とりあえず対処法としては様子見しかありません。ここまで解説してきた内容はあくまで推測ですので。
いつ決まるんでしょうね……(遠い目)
今後出てくるであろうビジネスモデル
今回のフリーランス新法の出現を受けて、私は真っ先に「今後新しいビジネスモデルが出てくる」と思いました。外部に対する環境整備よりも手軽にできるもので、ライターを下請けに持たなくていいビジネスモデルが……。
ぱっと思いついたものでは、次の通り。
ライターコンサル(と称した人材派遣)
法人向けライタースクール
ChatGPT活用講師
まあ全部仮名なのですが、要するに雇うのが面倒になるのでその手間を省こうという感じです。本当にそうなるかは私も神ではないのでわかりません。しかし、従来型のライターの母数が少なくなる可能性はあるわけです。
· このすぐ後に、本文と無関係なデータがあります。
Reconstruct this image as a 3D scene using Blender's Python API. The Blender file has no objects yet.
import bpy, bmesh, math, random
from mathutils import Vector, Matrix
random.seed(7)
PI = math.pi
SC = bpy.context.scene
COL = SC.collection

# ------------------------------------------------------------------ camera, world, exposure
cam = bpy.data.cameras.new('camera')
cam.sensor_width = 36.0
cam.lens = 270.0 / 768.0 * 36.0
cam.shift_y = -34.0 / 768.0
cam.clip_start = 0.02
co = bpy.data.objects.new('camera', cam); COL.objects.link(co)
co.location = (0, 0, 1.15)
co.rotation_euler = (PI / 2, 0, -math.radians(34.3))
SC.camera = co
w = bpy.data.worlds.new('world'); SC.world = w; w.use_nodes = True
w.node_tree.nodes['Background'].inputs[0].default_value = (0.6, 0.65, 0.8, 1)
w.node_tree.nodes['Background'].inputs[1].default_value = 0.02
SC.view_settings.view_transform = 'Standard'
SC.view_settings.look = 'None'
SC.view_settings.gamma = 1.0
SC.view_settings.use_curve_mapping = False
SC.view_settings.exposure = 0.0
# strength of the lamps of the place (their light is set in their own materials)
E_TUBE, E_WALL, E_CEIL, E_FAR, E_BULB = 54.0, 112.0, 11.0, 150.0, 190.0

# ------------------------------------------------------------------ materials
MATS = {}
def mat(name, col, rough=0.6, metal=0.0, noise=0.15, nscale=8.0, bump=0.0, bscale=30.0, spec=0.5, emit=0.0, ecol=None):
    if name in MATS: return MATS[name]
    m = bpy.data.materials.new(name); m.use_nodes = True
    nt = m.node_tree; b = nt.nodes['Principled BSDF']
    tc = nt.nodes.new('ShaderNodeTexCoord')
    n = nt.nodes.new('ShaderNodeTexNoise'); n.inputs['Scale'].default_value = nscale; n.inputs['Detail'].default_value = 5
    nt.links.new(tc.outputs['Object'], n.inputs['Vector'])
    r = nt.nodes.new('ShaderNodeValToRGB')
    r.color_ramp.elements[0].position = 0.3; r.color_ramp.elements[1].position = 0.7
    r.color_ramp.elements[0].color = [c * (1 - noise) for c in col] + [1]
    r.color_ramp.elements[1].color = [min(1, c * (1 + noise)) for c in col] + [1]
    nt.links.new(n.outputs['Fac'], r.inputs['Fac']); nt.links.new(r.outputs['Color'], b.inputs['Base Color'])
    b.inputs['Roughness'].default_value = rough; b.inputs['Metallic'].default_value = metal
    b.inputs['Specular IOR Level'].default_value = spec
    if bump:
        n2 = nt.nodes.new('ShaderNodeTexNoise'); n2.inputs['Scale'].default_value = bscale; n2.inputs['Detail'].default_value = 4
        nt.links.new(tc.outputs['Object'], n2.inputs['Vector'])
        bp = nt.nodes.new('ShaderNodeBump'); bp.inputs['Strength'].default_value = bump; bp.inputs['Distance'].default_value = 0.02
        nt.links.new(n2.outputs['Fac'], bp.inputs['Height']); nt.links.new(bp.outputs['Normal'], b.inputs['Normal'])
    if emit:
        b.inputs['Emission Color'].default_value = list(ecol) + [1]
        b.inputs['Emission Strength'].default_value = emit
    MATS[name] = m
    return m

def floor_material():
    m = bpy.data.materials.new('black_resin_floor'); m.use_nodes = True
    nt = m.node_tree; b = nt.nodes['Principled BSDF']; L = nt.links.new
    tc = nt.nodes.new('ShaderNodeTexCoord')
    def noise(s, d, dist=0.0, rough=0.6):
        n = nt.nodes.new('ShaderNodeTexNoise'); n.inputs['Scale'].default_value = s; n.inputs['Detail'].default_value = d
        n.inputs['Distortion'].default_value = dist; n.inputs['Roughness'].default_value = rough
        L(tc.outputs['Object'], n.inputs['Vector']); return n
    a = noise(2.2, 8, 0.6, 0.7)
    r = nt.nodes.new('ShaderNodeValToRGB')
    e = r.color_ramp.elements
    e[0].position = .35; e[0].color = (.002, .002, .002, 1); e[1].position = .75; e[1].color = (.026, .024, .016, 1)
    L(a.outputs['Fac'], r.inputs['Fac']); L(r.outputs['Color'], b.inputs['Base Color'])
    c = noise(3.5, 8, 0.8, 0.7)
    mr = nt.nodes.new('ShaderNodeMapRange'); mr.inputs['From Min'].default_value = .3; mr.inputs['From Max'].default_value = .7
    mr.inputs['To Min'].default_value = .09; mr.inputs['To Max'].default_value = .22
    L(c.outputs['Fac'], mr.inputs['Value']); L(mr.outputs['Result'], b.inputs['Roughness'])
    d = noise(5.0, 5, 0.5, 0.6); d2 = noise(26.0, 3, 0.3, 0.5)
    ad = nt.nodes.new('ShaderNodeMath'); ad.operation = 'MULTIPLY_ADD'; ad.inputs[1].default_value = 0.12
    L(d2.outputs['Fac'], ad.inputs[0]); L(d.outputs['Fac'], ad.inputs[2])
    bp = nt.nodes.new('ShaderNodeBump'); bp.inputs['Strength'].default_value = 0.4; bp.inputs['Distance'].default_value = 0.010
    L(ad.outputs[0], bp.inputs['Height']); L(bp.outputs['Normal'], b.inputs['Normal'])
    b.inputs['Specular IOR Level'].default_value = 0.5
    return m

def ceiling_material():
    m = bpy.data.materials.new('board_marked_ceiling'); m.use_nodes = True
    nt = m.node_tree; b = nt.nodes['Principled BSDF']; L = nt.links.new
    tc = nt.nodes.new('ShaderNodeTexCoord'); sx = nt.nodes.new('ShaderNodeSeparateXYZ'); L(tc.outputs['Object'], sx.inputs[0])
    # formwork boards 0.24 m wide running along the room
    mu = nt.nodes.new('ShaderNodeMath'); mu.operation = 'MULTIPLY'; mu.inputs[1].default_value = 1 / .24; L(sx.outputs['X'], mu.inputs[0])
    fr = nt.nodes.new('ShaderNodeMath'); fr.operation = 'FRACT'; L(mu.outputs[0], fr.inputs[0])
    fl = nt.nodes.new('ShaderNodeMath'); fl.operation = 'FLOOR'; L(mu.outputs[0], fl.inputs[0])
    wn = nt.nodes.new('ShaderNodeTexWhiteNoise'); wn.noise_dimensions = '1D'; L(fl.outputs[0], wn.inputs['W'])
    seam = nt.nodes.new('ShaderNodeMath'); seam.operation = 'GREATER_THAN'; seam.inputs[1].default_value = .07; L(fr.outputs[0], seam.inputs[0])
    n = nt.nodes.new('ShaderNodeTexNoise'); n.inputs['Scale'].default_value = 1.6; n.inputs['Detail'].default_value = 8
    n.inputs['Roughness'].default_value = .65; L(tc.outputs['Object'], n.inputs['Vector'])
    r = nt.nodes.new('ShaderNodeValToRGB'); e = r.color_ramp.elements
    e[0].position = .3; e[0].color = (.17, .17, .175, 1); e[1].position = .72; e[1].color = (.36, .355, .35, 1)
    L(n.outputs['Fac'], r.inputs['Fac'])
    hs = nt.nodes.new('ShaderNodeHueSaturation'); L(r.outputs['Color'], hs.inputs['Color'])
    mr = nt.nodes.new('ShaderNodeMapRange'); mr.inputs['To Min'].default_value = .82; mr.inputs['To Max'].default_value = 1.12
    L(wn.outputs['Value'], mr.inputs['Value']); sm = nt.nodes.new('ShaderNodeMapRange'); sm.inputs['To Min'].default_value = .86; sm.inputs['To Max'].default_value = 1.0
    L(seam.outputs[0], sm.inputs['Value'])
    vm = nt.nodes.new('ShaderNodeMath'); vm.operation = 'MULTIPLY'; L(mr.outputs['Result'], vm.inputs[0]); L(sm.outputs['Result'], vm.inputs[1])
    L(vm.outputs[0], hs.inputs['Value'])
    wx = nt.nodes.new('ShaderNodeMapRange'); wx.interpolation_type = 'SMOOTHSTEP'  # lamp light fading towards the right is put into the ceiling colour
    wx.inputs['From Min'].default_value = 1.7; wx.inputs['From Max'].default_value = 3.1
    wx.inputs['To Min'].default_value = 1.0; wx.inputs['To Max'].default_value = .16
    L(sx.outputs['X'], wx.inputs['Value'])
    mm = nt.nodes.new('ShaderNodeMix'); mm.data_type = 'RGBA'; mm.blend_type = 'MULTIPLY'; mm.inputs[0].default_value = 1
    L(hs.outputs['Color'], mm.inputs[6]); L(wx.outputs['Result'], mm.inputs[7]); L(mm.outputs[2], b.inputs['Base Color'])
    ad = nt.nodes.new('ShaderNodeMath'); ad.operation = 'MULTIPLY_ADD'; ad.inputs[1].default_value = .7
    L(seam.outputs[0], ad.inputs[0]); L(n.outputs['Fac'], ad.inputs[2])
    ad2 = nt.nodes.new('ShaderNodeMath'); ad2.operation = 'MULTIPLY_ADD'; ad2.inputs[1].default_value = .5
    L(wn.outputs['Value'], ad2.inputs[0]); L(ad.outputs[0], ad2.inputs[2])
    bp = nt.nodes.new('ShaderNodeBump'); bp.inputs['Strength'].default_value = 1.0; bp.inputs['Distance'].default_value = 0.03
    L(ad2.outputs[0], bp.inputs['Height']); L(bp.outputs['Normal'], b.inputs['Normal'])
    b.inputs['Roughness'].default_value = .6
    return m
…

今後の展望としてはライターが主導権を握れる仕事が出てくると思います。ライティングでスキルや実績を持っていようと、多くの人が同じ方向に流れていくとでしょう。この流れに乗れない人は徐々に取り残されていく……。個人的にはそんな将来が見えています。
もちろん、現在第一線で活躍されている方は問題ないかもしれません。しかし、今後は初心者ライターの参入がなくなっていく可能性もあるでしょう。どうなるかは、その時になってみないとわかりませんが、少なくとも私がWebライターを始めたころよりも障害物が増えたのは事実です。
総論
生意気にもいろいろ書きましたが、ここまでの懸念点はあくまでも私・久保田の個人的な意見です。正解ではありません。そして個人の主張なので、いろんな意見が出てきていいと思います。
ただ一つ言えることは「フリーランスを守る法律ができた!」と手放しでは喜べないことです。
どんな法律にも抜け穴があるので、悪いことをする奴は出てくるでしょう。それ以前に、施行まで変化するであろうフリーランス新法目を向けるべきではないかと、私は思うわけです。